BEGIN SUPPLIED INFORMATION
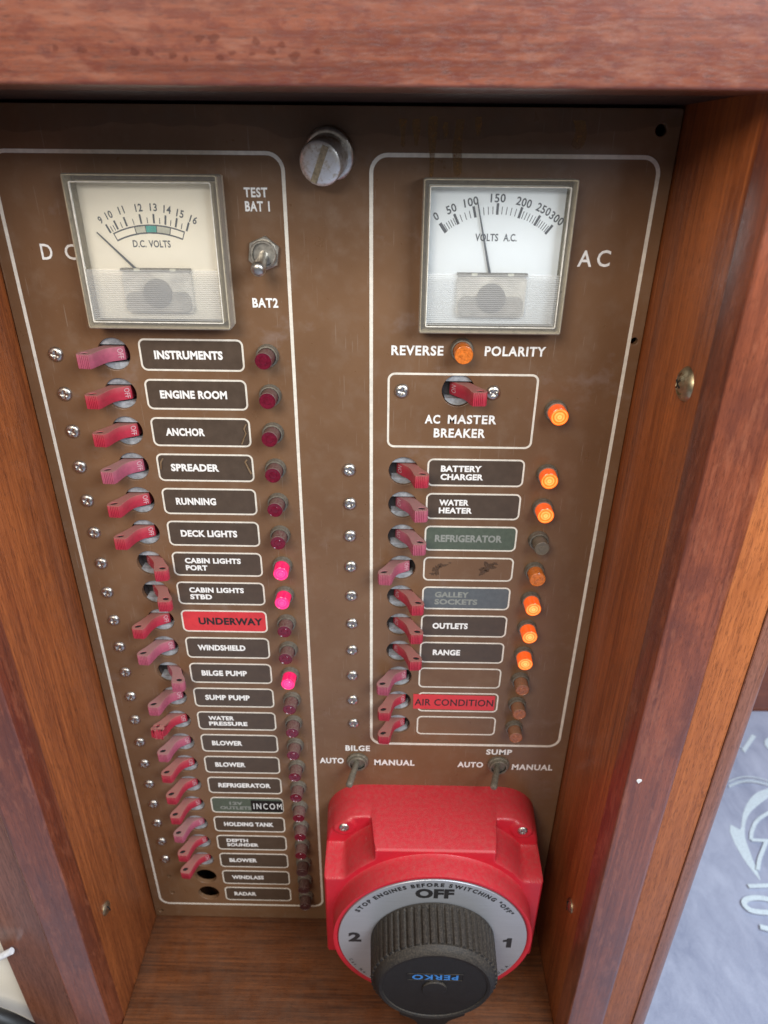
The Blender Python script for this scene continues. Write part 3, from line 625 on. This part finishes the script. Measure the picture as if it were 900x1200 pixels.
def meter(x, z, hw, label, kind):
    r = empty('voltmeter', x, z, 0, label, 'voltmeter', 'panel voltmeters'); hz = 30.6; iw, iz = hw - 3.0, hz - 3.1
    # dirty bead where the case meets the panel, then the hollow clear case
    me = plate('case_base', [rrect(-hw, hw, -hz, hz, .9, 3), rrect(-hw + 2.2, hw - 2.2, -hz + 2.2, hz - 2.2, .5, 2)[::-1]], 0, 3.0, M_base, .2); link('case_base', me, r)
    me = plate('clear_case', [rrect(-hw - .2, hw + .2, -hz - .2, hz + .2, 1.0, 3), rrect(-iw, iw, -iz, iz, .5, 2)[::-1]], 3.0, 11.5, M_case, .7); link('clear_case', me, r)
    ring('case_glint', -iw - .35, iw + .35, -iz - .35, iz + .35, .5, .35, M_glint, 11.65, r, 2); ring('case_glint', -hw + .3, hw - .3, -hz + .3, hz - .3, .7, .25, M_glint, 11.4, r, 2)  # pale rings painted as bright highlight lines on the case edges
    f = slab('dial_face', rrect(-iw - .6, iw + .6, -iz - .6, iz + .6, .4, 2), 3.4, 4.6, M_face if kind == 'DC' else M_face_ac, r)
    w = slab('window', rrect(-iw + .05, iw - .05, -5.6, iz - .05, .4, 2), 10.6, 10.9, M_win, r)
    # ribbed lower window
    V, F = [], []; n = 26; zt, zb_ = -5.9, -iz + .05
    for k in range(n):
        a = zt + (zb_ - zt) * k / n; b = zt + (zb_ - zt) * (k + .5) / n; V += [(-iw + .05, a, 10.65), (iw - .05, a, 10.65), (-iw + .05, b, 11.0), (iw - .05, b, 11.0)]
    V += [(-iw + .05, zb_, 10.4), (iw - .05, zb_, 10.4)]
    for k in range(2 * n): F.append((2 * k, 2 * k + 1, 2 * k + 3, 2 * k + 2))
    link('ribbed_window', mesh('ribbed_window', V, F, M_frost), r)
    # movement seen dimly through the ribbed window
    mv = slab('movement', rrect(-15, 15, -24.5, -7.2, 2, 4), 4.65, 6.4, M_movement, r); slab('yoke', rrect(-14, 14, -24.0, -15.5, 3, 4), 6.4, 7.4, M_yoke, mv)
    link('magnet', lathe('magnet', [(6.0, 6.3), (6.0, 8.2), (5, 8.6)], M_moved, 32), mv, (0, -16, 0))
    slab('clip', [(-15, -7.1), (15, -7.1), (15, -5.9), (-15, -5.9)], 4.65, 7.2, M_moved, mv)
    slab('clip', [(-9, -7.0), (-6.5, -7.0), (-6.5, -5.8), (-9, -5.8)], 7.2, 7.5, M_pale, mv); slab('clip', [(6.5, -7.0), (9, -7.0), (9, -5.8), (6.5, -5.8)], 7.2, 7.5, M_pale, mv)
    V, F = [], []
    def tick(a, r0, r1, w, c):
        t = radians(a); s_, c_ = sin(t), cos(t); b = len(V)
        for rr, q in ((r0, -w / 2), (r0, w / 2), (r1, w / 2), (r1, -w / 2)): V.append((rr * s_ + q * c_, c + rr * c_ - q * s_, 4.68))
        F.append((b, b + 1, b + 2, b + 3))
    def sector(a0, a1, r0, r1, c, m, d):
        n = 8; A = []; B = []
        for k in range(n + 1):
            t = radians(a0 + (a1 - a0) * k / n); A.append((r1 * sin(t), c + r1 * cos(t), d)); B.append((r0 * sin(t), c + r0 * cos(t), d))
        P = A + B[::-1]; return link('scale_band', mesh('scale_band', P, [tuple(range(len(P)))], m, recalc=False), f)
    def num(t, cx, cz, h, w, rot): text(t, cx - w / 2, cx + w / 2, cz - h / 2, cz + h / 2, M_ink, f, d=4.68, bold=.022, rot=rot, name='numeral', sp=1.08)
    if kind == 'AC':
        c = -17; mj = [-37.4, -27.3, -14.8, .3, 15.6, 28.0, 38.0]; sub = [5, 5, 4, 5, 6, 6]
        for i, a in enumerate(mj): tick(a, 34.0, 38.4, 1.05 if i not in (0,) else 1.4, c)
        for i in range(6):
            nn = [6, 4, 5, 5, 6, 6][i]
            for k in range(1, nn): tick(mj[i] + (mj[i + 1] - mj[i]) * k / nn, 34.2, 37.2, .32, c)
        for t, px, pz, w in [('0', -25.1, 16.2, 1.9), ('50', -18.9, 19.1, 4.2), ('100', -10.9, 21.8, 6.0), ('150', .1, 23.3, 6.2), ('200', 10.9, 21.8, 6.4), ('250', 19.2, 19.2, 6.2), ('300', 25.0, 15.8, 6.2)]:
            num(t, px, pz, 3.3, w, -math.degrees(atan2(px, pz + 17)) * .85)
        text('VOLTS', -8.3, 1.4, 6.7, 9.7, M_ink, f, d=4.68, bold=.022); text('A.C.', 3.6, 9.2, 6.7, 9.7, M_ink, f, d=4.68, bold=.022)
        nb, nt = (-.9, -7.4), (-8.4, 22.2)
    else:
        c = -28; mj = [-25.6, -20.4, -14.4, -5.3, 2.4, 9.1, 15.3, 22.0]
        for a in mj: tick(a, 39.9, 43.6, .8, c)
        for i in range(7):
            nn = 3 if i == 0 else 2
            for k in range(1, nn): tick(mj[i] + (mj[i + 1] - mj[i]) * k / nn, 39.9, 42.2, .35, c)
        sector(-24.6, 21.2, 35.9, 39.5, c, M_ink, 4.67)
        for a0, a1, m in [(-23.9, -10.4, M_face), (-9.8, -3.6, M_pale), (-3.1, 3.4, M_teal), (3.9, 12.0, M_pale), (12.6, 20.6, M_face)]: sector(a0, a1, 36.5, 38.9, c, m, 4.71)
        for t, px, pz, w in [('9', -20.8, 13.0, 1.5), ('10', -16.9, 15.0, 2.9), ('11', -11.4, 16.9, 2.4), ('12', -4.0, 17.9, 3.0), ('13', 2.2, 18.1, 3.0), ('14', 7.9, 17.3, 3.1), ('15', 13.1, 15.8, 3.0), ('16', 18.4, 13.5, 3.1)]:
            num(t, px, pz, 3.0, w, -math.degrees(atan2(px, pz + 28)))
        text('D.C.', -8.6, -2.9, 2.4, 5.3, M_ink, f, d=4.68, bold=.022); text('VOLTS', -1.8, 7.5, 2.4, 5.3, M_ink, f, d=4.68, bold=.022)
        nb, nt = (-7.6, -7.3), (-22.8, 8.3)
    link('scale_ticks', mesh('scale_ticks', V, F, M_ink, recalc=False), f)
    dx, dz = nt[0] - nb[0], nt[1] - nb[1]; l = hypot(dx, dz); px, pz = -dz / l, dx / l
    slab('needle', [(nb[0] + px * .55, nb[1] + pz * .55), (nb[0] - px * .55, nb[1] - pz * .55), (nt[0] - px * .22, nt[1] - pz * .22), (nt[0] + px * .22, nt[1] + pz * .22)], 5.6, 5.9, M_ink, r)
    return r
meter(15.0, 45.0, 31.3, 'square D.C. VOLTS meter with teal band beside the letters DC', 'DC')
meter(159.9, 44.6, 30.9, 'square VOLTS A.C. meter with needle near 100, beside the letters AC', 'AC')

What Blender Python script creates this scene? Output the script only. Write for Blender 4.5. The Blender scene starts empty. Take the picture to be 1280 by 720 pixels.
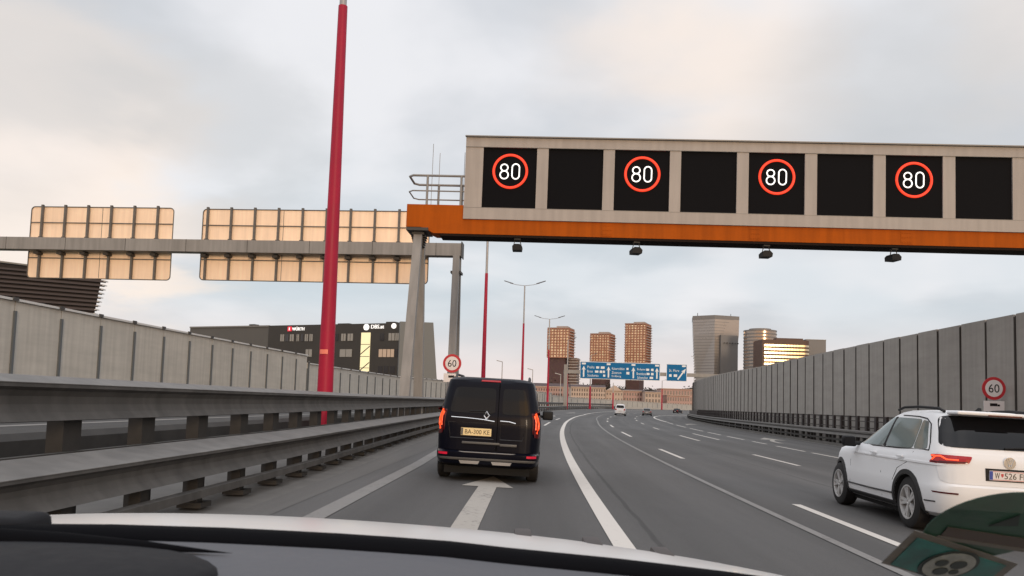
END SUPPLIED INFORMATION
**AIM OF THE EXERCISE**
Without the pictures, retype the whole of the material above exactly.

**TASK RESPONSE**
The Blender Python script for this scene continues. Write part 3, from line 625 on. This part finishes the script. Measure the picture as if it were 900x1200 pixels.
def meter(x, z, hw, label, kind):
    r = empty('voltmeter', x, z, 0, label, 'voltmeter', 'panel voltmeters'); hz = 30.6; iw, iz = hw - 3.0, hz - 3.1
    # dirty bead where the case meets the panel, then the hollow clear case
    me = plate('case_base', [rrect(-hw, hw, -hz, hz, .9, 3), rrect(-hw + 2.2, hw - 2.2, -hz + 2.2, hz - 2.2, .5, 2)[::-1]], 0, 3.0, M_base, .2); link('case_base', me, r)
    me = plate('clear_case', [rrect(-hw - .2, hw + .2, -hz - .2, hz + .2, 1.0, 3), rrect(-iw, iw, -iz, iz, .5, 2)[::-1]], 3.0, 11.5, M_case, .7); link('clear_case', me, r)
    ring('case_glint', -iw - .35, iw + .35, -iz - .35, iz + .35, .5, .35, M_glint, 11.65, r, 2); ring('case_glint', -hw + .3, hw - .3, -hz + .3, hz - .3, .7, .25, M_glint, 11.4, r, 2)  # pale rings painted as bright highlight lines on the case edges
    f = slab('dial_face', rrect(-iw - .6, iw + .6, -iz - .6, iz + .6, .4, 2), 3.4, 4.6, M_face if kind == 'DC' else M_face_ac, r)
    w = slab('window', rrect(-iw + .05, iw - .05, -5.6, iz - .05, .4, 2), 10.6, 10.9, M_win, r)
    # ribbed lower window
    V, F = [], []; n = 26; zt, zb_ = -5.9, -iz + .05
    for k in range(n):
        a = zt + (zb_ - zt) * k / n; b = zt + (zb_ - zt) * (k + .5) / n; V += [(-iw + .05, a, 10.65), (iw - .05, a, 10.65), (-iw + .05, b, 11.0), (iw - .05, b, 11.0)]
    V += [(-iw + .05, zb_, 10.4), (iw - .05, zb_, 10.4)]
    for k in range(2 * n): F.append((2 * k, 2 * k + 1, 2 * k + 3, 2 * k + 2))
    link('ribbed_window', mesh('ribbed_window', V, F, M_frost), r)
    # movement seen dimly through the ribbed window
    mv = slab('movement', rrect(-15, 15, -24.5, -7.2, 2, 4), 4.65, 6.4, M_movement, r); slab('yoke', rrect(-14, 14, -24.0, -15.5, 3, 4), 6.4, 7.4, M_yoke, mv)
    link('magnet', lathe('magnet', [(6.0, 6.3), (6.0, 8.2), (5, 8.6)], M_moved, 32), mv, (0, -16, 0))
    slab('clip', [(-15, -7.1), (15, -7.1), (15, -5.9), (-15, -5.9)], 4.65, 7.2, M_moved, mv)
    slab('clip', [(-9, -7.0), (-6.5, -7.0), (-6.5, -5.8), (-9, -5.8)], 7.2, 7.5, M_pale, mv); slab('clip', [(6.5, -7.0), (9, -7.0), (9, -5.8), (6.5, -5.8)], 7.2, 7.5, M_pale, mv)
    V, F = [], []
    def tick(a, r0, r1, w, c):
        t = radians(a); s_, c_ = sin(t), cos(t); b = len(V)
        for rr, q in ((r0, -w / 2), (r0, w / 2), (r1, w / 2), (r1, -w / 2)): V.append((rr * s_ + q * c_, c + rr * c_ - q * s_, 4.68))
        F.append((b, b + 1, b + 2, b + 3))
    def sector(a0, a1, r0, r1, c, m, d):
        n = 8; A = []; B = []
        for k in range(n + 1):
            t = radians(a0 + (a1 - a0) * k / n); A.append((r1 * sin(t), c + r1 * cos(t), d)); B.append((r0 * sin(t), c + r0 * cos(t), d))
        P = A + B[::-1]; return link('scale_band', mesh('scale_band', P, [tuple(range(len(P)))], m, recalc=False), f)
    def num(t, cx, cz, h, w, rot): text(t, cx - w / 2, cx + w / 2, cz - h / 2, cz + h / 2, M_ink, f, d=4.68, bold=.022, rot=rot, name='numeral', sp=1.08)
    if kind == 'AC':
        c = -17; mj = [-37.4, -27.3, -14.8, .3, 15.6, 28.0, 38.0]; sub = [5, 5, 4, 5, 6, 6]
        for i, a in enumerate(mj): tick(a, 34.0, 38.4, 1.05 if i not in (0,) else 1.4, c)
        for i in range(6):
            nn = [6, 4, 5, 5, 6, 6][i]
            for k in range(1, nn): tick(mj[i] + (mj[i + 1] - mj[i]) * k / nn, 34.2, 37.2, .32, c)
        for t, px, pz, w in [('0', -25.1, 16.2, 1.9), ('50', -18.9, 19.1, 4.2), ('100', -10.9, 21.8, 6.0), ('150', .1, 23.3, 6.2), ('200', 10.9, 21.8, 6.4), ('250', 19.2, 19.2, 6.2), ('300', 25.0, 15.8, 6.2)]:
            num(t, px, pz, 3.3, w, -math.degrees(atan2(px, pz + 17)) * .85)
        text('VOLTS', -8.3, 1.4, 6.7, 9.7, M_ink, f, d=4.68, bold=.022); text('A.C.', 3.6, 9.2, 6.7, 9.7, M_ink, f, d=4.68, bold=.022)
        nb, nt = (-.9, -7.4), (-8.4, 22.2)
    else:
        c = -28; mj = [-25.6, -20.4, -14.4, -5.3, 2.4, 9.1, 15.3, 22.0]
        for a in mj: tick(a, 39.9, 43.6, .8, c)
        for i in range(7):
            nn = 3 if i == 0 else 2
            for k in range(1, nn): tick(mj[i] + (mj[i + 1] - mj[i]) * k / nn, 39.9, 42.2, .35, c)
        sector(-24.6, 21.2, 35.9, 39.5, c, M_ink, 4.67)
        for a0, a1, m in [(-23.9, -10.4, M_face), (-9.8, -3.6, M_pale), (-3.1, 3.4, M_teal), (3.9, 12.0, M_pale), (12.6, 20.6, M_face)]: sector(a0, a1, 36.5, 38.9, c, m, 4.71)
        for t, px, pz, w in [('9', -20.8, 13.0, 1.5), ('10', -16.9, 15.0, 2.9), ('11', -11.4, 16.9, 2.4), ('12', -4.0, 17.9, 3.0), ('13', 2.2, 18.1, 3.0), ('14', 7.9, 17.3, 3.1), ('15', 13.1, 15.8, 3.0), ('16', 18.4, 13.5, 3.1)]:
            num(t, px, pz, 3.0, w, -math.degrees(atan2(px, pz + 28)))
        text('D.C.', -8.6, -2.9, 2.4, 5.3, M_ink, f, d=4.68, bold=.022); text('VOLTS', -1.8, 7.5, 2.4, 5.3, M_ink, f, d=4.68, bold=.022)
        nb, nt = (-7.6, -7.3), (-22.8, 8.3)
    link('scale_ticks', mesh('scale_ticks', V, F, M_ink, recalc=False), f)
    dx, dz = nt[0] - nb[0], nt[1] - nb[1]; l = hypot(dx, dz); px, pz = -dz / l, dx / l
    slab('needle', [(nb[0] + px * .55, nb[1] + pz * .55), (nb[0] - px * .55, nb[1] - pz * .55), (nt[0] - px * .22, nt[1] - pz * .22), (nt[0] + px * .22, nt[1] + pz * .22)], 5.6, 5.9, M_ink, r)
    return r
meter(15.0, 45.0, 31.3, 'square D.C. VOLTS meter with teal band beside the letters DC', 'DC')
meter(159.9, 44.6, 30.9, 'square VOLTS A.C. meter with needle near 100, beside the letters AC', 'AC')

What Blender Python script creates this scene? Output the script only. Write for Blender 4.5. The Blender scene starts empty. Take the picture to be 1280 by 720 pixels.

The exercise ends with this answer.